Quais são os planos para o futuro? Planeiam abrir mais algum espaço?
Para já, estamos muito focados na nossa cervejaria. O nosso plano, neste momento, é finalizarmos a visão para este espaço, visto que é um espaço em desenvolvimento e o nosso ‘jardim de cerveja’ ainda está na sua ‘infância’. Por isso, queremos criar um pequeno oásis na natureza, ter um espaço verde e florido para as pessoas ficarem e para consumirem a nossa cerveja. O nosso objectivo é solidificar o nosso espaço.
Em termos de longo-prazo e de outras vertentes, queremos ter uma presença forte também nas outras ilhas, e isso sem dúvida está no nosso plano. Além disso, também queremos vender em Portugal continental e talvez vender no estrangeiro, porque, por exemplo, já houve pessoas que me perguntaram se vendíamos para Espanha e houve pessoas que já compraram o pack em Maio, visto temos o portão aberto e as pessoas entram para comprar cerveja, e levam a nossa cerveja como prenda para amigos ou familiares.

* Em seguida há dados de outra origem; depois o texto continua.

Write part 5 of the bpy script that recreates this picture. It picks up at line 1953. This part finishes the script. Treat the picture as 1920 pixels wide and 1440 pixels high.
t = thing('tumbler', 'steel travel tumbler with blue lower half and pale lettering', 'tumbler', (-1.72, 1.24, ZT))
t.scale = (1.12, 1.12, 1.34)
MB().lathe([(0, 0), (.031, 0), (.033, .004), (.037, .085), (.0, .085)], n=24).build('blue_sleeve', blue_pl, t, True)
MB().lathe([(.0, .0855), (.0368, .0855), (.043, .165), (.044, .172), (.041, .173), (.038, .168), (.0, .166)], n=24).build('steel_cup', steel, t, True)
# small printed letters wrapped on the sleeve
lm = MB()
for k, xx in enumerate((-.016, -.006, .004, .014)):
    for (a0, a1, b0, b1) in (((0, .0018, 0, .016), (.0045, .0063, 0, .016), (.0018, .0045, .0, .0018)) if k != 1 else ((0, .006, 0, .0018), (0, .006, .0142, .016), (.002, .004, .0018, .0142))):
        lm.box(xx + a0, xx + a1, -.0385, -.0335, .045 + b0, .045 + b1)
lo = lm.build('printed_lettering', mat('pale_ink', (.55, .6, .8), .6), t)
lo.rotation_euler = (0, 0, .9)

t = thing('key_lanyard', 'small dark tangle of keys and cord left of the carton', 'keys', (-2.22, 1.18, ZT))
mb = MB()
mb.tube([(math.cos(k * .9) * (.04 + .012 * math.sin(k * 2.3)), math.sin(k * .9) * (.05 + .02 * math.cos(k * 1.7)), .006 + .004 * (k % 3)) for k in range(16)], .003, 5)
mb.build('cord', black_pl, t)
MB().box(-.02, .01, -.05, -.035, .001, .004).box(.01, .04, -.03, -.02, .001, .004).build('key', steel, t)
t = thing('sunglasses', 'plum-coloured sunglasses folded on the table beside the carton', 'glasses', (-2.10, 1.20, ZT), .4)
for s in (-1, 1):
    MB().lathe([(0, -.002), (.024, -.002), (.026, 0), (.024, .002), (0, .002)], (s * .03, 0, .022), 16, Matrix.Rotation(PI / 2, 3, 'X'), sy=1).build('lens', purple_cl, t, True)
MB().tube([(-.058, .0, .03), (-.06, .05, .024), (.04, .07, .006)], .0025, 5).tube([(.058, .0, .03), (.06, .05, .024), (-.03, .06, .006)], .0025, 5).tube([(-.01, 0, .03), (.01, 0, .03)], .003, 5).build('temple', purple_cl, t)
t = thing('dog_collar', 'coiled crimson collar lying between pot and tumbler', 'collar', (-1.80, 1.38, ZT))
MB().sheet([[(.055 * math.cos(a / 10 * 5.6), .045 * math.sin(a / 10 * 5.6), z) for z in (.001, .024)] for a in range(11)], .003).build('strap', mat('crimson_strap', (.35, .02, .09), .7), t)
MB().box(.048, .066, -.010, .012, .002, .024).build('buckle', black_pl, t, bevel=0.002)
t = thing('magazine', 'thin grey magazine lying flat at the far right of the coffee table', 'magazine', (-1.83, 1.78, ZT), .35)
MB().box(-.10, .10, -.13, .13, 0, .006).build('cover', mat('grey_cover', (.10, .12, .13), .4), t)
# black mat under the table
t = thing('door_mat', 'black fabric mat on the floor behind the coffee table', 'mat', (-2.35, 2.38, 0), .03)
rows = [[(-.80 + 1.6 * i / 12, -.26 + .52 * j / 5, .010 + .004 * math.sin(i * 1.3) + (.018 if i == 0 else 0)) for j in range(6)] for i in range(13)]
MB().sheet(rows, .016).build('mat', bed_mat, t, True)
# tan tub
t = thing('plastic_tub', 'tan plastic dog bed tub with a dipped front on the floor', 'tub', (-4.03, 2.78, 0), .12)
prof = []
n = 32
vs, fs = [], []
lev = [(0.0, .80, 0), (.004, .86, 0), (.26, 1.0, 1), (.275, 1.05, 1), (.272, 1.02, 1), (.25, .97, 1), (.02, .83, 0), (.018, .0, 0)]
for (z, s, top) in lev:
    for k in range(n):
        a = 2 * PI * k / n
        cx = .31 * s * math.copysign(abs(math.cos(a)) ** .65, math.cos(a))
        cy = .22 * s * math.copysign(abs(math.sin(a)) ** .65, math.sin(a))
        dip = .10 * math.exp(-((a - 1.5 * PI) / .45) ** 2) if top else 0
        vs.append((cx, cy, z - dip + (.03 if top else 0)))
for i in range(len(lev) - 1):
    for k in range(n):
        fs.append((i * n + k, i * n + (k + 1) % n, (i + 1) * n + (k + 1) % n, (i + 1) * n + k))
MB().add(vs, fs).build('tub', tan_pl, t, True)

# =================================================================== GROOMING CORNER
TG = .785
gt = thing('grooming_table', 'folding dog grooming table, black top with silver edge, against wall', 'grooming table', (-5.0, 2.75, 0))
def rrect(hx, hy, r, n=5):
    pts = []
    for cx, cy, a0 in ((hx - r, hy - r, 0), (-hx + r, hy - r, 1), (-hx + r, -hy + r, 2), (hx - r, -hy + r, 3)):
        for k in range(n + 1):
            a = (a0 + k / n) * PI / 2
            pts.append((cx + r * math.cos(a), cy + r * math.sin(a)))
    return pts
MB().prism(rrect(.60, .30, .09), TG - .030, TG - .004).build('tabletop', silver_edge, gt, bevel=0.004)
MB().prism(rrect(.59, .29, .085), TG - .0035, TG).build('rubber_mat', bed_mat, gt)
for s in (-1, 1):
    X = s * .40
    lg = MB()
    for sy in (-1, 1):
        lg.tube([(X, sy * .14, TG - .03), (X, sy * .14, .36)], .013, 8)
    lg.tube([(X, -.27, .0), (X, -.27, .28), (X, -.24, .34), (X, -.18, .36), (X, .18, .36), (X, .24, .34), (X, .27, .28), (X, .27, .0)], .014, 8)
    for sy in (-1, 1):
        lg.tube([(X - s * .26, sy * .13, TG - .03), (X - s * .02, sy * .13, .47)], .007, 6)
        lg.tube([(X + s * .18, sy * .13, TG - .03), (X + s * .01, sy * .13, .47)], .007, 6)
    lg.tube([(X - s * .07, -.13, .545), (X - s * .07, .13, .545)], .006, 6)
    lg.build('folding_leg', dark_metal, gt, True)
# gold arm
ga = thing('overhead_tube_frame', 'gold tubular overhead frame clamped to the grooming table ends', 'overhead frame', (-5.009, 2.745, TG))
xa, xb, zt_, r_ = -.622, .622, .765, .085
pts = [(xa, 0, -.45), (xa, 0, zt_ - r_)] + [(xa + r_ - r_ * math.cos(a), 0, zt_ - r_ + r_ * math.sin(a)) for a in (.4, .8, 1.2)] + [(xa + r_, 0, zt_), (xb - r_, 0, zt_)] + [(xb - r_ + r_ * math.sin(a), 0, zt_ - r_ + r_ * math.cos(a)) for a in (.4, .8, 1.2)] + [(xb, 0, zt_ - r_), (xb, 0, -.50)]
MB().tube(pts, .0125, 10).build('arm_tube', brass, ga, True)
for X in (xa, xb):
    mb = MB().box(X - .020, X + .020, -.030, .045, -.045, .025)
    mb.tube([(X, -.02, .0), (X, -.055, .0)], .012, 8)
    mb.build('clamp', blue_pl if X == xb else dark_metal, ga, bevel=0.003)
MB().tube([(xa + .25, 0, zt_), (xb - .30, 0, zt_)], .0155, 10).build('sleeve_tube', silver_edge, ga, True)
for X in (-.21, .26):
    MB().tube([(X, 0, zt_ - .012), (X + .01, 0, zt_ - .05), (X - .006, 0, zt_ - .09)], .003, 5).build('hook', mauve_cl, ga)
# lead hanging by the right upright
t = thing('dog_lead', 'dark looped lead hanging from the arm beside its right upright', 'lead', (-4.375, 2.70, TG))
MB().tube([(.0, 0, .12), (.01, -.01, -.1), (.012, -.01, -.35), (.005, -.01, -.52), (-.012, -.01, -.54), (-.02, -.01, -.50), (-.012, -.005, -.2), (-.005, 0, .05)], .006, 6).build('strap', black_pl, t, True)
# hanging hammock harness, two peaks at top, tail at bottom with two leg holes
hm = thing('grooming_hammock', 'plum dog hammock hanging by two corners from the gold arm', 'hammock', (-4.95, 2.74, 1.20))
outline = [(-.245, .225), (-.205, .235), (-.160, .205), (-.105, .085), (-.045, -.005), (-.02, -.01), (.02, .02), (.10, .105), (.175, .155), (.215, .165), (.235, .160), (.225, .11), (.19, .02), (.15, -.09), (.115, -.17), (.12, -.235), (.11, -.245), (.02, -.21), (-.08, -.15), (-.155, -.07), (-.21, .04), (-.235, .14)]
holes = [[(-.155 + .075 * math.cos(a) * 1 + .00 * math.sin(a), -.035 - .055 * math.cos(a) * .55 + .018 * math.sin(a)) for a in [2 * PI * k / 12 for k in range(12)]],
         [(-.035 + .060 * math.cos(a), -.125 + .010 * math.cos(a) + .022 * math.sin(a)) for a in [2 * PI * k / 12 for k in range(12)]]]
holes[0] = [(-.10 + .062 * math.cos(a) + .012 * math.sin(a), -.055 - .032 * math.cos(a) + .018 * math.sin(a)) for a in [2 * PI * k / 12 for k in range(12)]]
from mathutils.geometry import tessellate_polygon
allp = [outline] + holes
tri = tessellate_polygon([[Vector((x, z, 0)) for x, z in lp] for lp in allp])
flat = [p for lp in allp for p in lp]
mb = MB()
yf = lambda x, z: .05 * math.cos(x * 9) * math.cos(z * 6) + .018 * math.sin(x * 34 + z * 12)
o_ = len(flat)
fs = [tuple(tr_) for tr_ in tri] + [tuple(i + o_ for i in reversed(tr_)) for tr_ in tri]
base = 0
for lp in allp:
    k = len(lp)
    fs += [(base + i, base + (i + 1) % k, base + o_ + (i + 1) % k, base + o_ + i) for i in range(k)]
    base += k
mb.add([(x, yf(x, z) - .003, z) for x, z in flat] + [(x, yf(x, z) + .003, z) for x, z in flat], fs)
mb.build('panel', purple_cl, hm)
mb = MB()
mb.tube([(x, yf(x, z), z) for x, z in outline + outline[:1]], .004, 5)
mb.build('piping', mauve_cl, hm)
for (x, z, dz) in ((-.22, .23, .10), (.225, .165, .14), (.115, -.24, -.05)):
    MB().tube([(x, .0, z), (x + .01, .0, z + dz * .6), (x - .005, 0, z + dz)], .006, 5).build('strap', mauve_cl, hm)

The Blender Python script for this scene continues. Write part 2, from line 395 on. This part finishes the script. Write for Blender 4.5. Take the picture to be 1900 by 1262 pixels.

Em termo de outra localização, não temos planos para abrir uma outra localização agora, especialmente neste contexto, porque somos uma empresa jovem, acabamos de construir este espaço e queremos ter espaço no seu expoente máximo. Isto não quer dizer que não temos planos, nem parcerias com outros comerciantes para termos espaço onde a nossa marca e a nossa identidade também está em grande plano, e isso temos. Ainda não lhe posso avançar com grandes detalhes, temos parcerias que estamos ainda a desenvolver com outras empresas e outros empresários que estamos a tentar aproximar e para termos sinergias com outros espaços. O nosso espaço está disponível para eventos privados e é uma coisa que é de salvaguardar.
Aproveito também para dizer que, em princípio, no máximo, daqui a duas semanas, vamos estar no supermercado Continente de São Miguel e também vamos estar na da ilha da Terceira, além de já estarmos no SPAR das Furnas, no SPAR do Nordeste, em bares e em restaurantes.
E aproveito para lançar um convite a todos os estabelecimentos que sirvam bebidas alcoólicas ou bebidas em geral e que estejam interessados em ter a nossa cerveja lá, para nos contactarem, por favor. Estamos sempre disponíveis para conversarmos.
Apesar de a nossa cervejaria já estar aberta, a nossa inauguração é no dia 29 de Junho, às 14h, onde vai haver animação musical, comida e cerveja artesanal.